In its notice to the Goulds, the county said it is prepared to take them to court if they don't go gently.

Owners of the nearby Nicholas turkey breeding farm had objected to the parrots on the grounds that they might pose a health risk to their turkeys. The prominent Stornetta dairying family, which leases the land to Nicholas, backed their objections.

But Mendocino County Supervisor David Colfax, who called the emergency meeting, said the Nicholas and Stornetta families' objections are irrelevant. The planning commission's anti-parrot decision will be difficult to overturn, he added.

"The basic complaint is that they are in violation of our ordinances. This is not an appropriate use in an agricultural zoned area. It's as simple as that, said Colfax, of Booneville.

The blue and gold Ara Ararauna parrots, and scarlet and hyacinth macaws that occupy the Gould's aviaries are worth $1500 to $10,000 retail.

But Gould said, "The idea that we're a pet store is all wrong. I dont retail. I do not do grooming. I dont do sales and service. Pet stores dont keep guard dogs and dont refuse sales. I'm an agricultural use, and we had the blessing of planning and zoning until five days after we started moving in."
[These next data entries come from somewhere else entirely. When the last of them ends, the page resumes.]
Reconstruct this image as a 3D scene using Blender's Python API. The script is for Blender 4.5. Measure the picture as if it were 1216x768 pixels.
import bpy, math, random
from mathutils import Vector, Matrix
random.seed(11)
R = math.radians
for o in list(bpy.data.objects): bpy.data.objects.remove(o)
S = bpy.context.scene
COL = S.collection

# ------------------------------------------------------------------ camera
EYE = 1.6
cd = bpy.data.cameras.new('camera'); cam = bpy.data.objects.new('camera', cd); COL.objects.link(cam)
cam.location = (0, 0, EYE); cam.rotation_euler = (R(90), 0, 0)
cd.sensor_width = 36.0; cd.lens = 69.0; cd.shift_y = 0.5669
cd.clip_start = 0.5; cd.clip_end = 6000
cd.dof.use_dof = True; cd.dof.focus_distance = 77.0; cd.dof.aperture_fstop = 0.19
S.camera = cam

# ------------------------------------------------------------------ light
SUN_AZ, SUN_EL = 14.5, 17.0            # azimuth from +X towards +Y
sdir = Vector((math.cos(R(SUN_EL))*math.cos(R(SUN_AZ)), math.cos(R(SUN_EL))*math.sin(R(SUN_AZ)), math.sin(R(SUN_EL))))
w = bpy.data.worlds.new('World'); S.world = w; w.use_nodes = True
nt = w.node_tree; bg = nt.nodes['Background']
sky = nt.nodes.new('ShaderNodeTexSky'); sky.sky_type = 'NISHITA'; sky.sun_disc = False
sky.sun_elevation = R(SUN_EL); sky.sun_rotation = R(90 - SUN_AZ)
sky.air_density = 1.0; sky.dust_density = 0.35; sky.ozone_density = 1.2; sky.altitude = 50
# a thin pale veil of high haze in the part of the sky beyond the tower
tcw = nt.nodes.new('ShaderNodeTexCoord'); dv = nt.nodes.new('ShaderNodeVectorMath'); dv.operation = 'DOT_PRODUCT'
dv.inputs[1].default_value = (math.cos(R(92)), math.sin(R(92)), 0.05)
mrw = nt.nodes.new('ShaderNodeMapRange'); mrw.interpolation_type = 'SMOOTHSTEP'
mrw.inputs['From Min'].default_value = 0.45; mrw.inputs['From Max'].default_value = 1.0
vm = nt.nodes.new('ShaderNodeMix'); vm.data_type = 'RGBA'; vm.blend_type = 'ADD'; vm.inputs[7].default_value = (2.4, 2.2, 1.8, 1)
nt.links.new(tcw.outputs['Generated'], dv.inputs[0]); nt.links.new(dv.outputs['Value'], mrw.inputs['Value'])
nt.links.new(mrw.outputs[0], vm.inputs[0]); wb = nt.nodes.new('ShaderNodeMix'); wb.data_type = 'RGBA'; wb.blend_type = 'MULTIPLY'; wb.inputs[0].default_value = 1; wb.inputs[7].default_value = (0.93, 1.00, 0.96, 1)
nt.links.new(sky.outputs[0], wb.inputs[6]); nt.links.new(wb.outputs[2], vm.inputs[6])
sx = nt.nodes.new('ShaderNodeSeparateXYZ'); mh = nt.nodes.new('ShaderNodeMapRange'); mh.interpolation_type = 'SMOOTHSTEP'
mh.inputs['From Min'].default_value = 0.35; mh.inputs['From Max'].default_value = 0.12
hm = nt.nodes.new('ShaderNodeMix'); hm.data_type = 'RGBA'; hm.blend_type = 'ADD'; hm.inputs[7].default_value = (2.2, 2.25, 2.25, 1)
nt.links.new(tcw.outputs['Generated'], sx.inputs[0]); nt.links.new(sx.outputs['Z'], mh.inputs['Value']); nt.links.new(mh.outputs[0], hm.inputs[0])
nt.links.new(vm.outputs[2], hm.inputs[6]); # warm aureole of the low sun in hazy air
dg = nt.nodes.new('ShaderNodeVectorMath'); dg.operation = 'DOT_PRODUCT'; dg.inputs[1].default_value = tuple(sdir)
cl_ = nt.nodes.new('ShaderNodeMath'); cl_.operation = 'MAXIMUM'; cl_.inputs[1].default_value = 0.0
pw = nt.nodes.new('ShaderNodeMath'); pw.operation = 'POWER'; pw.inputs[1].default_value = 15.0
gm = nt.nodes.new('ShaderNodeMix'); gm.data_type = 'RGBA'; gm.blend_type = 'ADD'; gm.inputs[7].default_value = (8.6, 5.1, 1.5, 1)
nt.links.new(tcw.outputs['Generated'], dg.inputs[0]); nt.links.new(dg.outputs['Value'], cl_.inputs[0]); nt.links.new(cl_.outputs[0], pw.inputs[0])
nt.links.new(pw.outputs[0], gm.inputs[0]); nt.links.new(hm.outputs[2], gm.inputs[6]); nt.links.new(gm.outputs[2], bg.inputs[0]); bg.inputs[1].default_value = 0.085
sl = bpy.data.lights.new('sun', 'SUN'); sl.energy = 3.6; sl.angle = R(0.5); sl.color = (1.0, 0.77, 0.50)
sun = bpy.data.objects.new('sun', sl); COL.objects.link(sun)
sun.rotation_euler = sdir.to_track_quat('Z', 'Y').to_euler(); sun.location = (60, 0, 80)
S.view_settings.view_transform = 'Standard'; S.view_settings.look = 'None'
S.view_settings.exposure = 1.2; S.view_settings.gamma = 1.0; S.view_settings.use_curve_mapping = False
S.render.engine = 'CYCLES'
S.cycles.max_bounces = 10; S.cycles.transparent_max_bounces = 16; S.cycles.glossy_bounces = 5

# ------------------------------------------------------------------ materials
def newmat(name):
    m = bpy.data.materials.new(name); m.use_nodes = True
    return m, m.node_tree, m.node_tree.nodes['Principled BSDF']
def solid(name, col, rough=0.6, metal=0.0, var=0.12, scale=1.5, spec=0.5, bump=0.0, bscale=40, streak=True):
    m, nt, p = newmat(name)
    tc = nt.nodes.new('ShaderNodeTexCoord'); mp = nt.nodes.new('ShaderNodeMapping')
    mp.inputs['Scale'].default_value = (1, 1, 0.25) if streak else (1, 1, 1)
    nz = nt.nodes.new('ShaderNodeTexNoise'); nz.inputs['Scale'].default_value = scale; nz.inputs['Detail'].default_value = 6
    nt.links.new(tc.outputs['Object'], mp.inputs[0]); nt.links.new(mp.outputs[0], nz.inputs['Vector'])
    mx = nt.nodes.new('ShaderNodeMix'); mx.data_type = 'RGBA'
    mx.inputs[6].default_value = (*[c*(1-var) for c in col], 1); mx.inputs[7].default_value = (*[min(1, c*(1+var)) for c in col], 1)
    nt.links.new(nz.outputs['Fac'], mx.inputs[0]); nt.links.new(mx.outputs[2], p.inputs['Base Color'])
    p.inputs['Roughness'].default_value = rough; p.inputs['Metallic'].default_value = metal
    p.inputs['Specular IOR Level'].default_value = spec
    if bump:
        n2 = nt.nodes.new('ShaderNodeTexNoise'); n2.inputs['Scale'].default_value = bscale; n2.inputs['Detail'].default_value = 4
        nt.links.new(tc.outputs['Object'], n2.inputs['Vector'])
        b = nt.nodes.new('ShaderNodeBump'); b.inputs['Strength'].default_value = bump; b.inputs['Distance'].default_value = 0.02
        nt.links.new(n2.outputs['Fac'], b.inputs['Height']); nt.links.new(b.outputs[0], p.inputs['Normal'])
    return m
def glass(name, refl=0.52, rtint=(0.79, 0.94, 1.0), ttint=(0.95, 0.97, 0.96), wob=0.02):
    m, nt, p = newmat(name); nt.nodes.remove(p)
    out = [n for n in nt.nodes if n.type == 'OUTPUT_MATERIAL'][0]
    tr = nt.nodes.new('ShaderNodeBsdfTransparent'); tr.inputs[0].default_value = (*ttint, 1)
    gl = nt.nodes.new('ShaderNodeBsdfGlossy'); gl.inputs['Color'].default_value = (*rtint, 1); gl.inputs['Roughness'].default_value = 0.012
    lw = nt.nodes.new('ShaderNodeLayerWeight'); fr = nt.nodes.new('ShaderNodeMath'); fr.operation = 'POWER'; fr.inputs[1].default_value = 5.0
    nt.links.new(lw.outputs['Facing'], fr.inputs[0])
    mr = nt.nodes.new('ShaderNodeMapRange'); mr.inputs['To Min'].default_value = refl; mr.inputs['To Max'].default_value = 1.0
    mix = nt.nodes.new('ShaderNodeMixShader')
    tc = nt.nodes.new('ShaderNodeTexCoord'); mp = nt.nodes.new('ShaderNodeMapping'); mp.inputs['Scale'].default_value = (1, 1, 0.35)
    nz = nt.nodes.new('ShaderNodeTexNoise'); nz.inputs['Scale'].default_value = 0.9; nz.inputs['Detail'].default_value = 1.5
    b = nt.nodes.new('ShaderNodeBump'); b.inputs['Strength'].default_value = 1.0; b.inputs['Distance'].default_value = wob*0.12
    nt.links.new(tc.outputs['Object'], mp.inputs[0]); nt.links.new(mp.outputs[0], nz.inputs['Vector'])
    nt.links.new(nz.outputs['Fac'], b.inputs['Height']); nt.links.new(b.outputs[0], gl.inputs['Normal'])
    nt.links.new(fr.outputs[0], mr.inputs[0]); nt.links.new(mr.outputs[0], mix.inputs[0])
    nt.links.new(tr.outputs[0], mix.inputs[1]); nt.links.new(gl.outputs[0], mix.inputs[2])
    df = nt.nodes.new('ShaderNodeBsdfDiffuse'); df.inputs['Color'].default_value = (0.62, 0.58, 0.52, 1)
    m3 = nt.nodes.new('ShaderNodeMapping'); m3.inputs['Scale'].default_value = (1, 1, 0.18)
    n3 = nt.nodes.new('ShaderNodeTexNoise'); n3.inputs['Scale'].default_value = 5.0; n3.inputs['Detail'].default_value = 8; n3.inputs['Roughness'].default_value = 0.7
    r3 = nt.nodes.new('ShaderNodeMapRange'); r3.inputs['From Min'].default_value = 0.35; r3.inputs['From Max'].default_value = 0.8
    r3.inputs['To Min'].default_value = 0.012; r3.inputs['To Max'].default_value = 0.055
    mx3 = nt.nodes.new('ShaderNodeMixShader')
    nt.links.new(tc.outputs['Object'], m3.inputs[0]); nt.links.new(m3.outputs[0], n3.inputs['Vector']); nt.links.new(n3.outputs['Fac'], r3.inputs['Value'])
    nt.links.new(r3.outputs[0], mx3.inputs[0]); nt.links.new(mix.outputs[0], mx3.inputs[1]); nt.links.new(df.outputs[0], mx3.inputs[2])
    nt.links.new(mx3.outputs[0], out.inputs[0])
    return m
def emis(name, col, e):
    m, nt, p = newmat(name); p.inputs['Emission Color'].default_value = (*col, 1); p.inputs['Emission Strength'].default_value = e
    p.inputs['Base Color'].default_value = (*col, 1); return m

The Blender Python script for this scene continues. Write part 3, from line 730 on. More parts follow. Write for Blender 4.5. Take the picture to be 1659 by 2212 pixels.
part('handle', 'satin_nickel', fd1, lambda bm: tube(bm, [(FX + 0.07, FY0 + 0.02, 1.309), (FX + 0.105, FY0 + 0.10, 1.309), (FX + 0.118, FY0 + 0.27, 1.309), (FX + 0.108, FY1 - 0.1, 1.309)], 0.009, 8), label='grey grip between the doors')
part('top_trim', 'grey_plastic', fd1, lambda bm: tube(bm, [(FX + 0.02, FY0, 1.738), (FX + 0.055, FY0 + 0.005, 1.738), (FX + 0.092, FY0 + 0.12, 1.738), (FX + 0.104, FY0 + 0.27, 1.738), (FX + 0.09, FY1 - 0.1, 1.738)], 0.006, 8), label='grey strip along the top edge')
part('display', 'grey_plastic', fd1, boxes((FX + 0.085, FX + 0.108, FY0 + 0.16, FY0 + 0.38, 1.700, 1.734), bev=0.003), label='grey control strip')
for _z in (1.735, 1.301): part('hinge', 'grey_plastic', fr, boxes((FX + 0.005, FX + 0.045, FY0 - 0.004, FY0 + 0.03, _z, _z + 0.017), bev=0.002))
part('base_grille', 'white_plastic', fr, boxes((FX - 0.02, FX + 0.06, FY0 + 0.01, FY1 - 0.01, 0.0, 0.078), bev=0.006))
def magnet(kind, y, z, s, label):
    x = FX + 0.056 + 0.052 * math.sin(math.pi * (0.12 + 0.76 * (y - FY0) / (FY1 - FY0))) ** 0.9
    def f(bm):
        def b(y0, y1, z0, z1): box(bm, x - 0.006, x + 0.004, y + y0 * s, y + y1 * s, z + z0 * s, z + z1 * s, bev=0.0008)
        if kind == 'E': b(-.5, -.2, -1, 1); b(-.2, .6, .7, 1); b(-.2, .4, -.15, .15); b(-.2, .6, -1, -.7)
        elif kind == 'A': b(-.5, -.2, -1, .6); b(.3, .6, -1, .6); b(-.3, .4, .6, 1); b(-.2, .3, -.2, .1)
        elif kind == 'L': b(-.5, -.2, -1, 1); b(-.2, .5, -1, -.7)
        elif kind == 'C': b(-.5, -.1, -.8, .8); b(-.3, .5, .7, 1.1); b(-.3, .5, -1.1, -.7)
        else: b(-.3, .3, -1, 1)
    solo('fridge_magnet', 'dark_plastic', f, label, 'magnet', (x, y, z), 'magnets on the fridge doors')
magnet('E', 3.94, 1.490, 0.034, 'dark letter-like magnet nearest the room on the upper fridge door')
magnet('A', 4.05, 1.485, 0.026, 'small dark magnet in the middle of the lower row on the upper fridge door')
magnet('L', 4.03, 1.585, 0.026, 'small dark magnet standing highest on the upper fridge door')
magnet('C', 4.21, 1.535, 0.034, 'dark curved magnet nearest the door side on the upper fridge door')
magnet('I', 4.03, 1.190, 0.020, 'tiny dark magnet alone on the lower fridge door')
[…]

Gould said she only wholesales birds through a single outlet, in Nebraska, and "I'm lucky if I can make the grain bill".

The Goulds had planned to call UC-Davis avian expert Professor George West to testify on their behalf, but he has notified them that Christmas obligations will keep him home on Monday. In a letter to the Goulds, West says the county's defining of agricultuire as applying only to food and fiber is inconsistent, becasue it regards keeping miniature horses, miniature pigs and llamas as agricultural uses.

Attorney William Phillips of Healdsburg, who represents the Goulds, acknowledged that " I dont feel we will prevail on Monday.


note- Mr. Brazil must have interviewed Colfax on this matter. We did not feel that we would 'lose' on Monday, only that this was a step that must be taken to proceed with our claims.